For Goulburn’s Australia Day Ambassador Warren Brown, it means being welcomed by the warm, rural community that Goulburn Mulwaree is.
He charmed the crowd in Victoria Park yesterday with his down to earth speech.
“We came from Surry Hills,” Mr Brown said. “We wanted to come to a welcoming, warm, rural community and Goulburn has proven to be just that for us.”
“I see lots of familiar faces out there that I see all the time when I am trawling through the cheap CD box at Dimmeys or at the food court at Goulburn Plaza.”
But he also touched on the serenity of living in the bush and how it can act as a buffer to “terrible things that may be happening in Australia or in the wider world.”
Goulburn Mulwaree Mayor Geoff Kettle made some great remarks acknowledging the traditional owners of the land and paid respects, past, present and future to Aboriginal people who have been custodians of this land for many thousands of years before the British arrived in 1788.
“Under the concrete and asphalt, this land is, was, and always will be traditional Aboriginal land,” Cr Kettle said. “We recognise their long history on this land and the care that they gave it for thousands of years.”
Good on him for saying that.
Our Editorial on Monday went into the whole debate further about whether it is Australia Day or “Invasion Day” and whether celebrating the arrival of the First Fleet into Port Jackson in 1788 is really a sensitive celebration for our Indigenous counterparts.
We will point out that there were no Aboriginal or Torres Strait Islander flags on the official stage amidst the masses of other Aussie flags during the official ceremony yesterday.

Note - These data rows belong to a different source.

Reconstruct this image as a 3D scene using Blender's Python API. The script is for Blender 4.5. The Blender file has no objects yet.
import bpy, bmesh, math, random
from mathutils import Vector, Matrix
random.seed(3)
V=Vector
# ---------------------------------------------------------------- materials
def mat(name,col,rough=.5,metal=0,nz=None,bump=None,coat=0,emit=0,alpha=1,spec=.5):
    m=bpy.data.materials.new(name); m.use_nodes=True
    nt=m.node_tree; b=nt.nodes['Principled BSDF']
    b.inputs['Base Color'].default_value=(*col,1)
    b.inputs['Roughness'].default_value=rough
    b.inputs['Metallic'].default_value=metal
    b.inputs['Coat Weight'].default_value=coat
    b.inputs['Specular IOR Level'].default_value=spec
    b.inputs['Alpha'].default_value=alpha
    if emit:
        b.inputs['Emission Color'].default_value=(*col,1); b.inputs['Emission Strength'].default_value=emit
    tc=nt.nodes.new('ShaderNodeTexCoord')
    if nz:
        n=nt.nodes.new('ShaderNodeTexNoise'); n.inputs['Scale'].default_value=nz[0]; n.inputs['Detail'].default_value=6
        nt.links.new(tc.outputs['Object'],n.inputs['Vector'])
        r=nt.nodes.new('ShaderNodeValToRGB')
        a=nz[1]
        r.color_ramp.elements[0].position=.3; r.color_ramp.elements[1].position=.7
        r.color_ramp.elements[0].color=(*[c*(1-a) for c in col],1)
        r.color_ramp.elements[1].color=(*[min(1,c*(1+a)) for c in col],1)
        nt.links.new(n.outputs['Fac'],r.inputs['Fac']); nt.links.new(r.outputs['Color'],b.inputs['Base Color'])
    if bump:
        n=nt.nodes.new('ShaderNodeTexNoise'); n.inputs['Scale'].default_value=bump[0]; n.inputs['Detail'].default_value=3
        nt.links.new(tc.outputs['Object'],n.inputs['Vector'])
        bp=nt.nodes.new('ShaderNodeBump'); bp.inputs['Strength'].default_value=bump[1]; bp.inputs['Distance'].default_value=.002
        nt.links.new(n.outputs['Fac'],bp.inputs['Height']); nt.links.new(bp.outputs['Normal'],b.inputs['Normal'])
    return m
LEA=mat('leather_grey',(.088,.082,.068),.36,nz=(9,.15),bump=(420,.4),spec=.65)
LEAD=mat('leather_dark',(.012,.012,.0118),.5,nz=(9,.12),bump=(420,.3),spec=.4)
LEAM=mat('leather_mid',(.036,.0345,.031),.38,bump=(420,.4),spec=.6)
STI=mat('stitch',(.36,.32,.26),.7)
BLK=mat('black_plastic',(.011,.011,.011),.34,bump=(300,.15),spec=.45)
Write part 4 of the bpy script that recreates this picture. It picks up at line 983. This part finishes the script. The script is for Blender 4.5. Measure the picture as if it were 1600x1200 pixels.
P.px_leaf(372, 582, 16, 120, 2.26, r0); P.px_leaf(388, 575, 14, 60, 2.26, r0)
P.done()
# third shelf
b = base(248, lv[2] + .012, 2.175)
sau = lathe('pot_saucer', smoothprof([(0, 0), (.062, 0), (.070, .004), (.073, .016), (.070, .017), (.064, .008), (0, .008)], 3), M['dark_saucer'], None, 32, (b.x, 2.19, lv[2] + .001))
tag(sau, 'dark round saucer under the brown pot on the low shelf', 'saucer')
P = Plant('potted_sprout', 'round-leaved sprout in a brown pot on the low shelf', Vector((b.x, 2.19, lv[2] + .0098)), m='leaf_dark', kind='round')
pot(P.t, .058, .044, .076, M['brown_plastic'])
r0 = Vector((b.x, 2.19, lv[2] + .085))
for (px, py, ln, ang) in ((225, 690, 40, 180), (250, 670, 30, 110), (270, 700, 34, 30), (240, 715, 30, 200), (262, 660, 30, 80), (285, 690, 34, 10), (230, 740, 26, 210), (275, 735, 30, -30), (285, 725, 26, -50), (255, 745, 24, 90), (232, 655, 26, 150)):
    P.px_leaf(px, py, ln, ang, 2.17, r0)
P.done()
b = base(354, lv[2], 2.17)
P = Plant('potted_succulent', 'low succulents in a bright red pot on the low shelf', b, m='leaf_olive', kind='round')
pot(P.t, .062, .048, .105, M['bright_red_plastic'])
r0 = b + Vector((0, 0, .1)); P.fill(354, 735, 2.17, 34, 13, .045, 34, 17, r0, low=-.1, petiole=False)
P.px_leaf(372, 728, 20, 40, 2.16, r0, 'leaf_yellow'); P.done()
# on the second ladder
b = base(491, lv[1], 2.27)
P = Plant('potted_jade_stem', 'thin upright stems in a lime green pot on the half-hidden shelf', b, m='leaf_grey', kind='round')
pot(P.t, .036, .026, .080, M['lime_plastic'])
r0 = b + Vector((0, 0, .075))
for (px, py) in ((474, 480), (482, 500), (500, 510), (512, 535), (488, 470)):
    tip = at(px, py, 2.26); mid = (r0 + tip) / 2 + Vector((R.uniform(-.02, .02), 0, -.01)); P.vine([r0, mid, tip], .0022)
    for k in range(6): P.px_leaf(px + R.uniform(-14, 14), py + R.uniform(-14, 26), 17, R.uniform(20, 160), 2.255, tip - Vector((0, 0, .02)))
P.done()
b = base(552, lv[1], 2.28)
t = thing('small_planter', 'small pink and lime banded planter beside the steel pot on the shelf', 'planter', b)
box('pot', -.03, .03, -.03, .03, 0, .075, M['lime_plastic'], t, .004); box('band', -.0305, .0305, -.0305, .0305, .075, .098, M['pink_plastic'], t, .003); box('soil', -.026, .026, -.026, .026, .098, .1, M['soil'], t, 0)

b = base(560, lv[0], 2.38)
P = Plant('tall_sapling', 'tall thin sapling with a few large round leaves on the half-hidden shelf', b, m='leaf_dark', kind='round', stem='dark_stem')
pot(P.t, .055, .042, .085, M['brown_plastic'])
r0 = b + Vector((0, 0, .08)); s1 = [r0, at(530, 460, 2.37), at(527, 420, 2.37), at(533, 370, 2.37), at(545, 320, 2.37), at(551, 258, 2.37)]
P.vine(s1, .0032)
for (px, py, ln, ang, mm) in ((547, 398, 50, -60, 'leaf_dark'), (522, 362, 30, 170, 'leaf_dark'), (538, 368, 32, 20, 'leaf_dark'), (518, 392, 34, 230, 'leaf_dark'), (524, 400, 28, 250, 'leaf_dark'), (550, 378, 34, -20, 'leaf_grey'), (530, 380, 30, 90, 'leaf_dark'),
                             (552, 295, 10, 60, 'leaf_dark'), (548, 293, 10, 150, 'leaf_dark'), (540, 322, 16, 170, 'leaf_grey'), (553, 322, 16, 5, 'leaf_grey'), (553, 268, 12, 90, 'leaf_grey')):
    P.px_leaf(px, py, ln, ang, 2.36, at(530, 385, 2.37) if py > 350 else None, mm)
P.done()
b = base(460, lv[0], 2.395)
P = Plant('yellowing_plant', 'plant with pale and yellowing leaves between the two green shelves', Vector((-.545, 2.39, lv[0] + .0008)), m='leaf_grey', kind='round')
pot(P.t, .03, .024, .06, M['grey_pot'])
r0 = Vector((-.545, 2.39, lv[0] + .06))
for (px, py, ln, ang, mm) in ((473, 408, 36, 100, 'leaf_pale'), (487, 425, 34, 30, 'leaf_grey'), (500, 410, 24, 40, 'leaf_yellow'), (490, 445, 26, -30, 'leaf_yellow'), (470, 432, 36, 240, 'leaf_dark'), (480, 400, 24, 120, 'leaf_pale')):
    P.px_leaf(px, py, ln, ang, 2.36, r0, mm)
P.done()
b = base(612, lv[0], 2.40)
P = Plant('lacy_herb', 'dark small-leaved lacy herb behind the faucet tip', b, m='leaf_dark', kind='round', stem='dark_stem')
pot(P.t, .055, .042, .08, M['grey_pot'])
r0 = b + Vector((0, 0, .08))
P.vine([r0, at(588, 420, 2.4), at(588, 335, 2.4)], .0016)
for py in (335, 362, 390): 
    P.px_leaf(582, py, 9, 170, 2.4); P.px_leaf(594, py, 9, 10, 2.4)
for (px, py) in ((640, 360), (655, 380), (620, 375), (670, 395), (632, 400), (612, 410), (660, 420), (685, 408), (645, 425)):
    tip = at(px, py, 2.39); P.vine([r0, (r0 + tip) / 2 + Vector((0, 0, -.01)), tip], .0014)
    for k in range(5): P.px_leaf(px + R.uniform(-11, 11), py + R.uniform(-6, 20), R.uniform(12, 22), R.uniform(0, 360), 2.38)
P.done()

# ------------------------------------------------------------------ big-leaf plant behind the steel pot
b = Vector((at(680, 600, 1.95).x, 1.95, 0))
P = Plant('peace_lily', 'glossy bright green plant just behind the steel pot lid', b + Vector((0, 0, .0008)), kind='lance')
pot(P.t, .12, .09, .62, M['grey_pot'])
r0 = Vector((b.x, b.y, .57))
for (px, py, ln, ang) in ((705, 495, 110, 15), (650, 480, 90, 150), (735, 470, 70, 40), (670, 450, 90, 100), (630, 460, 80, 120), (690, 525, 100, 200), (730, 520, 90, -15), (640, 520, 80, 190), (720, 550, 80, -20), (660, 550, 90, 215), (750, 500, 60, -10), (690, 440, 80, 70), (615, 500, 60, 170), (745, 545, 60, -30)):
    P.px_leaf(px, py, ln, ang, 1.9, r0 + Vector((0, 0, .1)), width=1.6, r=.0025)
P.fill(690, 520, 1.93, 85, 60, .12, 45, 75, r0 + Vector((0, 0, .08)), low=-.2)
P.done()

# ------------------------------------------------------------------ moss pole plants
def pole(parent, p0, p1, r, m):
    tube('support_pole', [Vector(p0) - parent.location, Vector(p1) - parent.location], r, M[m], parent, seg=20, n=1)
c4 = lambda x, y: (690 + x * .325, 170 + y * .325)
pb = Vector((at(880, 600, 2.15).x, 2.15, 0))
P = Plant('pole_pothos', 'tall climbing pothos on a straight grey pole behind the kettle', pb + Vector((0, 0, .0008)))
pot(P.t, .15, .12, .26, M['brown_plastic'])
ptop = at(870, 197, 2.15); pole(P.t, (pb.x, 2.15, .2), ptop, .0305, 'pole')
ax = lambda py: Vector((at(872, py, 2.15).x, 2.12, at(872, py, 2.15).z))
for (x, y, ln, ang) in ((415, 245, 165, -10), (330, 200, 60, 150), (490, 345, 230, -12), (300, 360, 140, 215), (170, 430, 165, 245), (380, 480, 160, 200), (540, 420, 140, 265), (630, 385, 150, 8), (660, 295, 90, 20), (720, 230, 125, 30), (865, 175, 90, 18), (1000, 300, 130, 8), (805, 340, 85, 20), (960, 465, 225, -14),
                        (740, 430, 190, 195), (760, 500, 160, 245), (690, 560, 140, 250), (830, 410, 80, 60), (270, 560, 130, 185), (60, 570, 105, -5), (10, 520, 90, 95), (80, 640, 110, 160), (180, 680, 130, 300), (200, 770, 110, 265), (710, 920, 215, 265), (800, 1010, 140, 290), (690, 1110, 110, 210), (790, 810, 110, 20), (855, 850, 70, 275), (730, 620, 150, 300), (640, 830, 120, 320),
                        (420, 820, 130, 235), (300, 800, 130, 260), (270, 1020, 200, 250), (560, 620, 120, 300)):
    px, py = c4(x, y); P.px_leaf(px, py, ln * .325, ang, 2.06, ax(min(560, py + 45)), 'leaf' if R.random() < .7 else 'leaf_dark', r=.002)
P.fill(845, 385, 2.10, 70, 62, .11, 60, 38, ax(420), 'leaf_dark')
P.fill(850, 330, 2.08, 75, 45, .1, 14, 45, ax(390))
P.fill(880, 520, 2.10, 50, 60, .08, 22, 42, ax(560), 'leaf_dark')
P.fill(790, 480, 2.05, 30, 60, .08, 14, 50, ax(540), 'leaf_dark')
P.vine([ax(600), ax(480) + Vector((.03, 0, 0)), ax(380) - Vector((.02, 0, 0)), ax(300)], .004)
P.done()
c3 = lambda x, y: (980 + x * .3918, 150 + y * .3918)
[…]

Maybe this was an oversight on behalf of the council, because these flags are on display in the Council Chambers for Ordinary Council Meetings?
These flags were also notably absent from Rocky Hill and in Belmore Park for the ANZAC Day ceremonies too.
So maybe along with all rhetoric that gets trotted out on this day about what an inclusive country we are - we could actually demonstrate this by putting those flags out at public events. We are sure this would be appreciated by members of the local Indigenous community.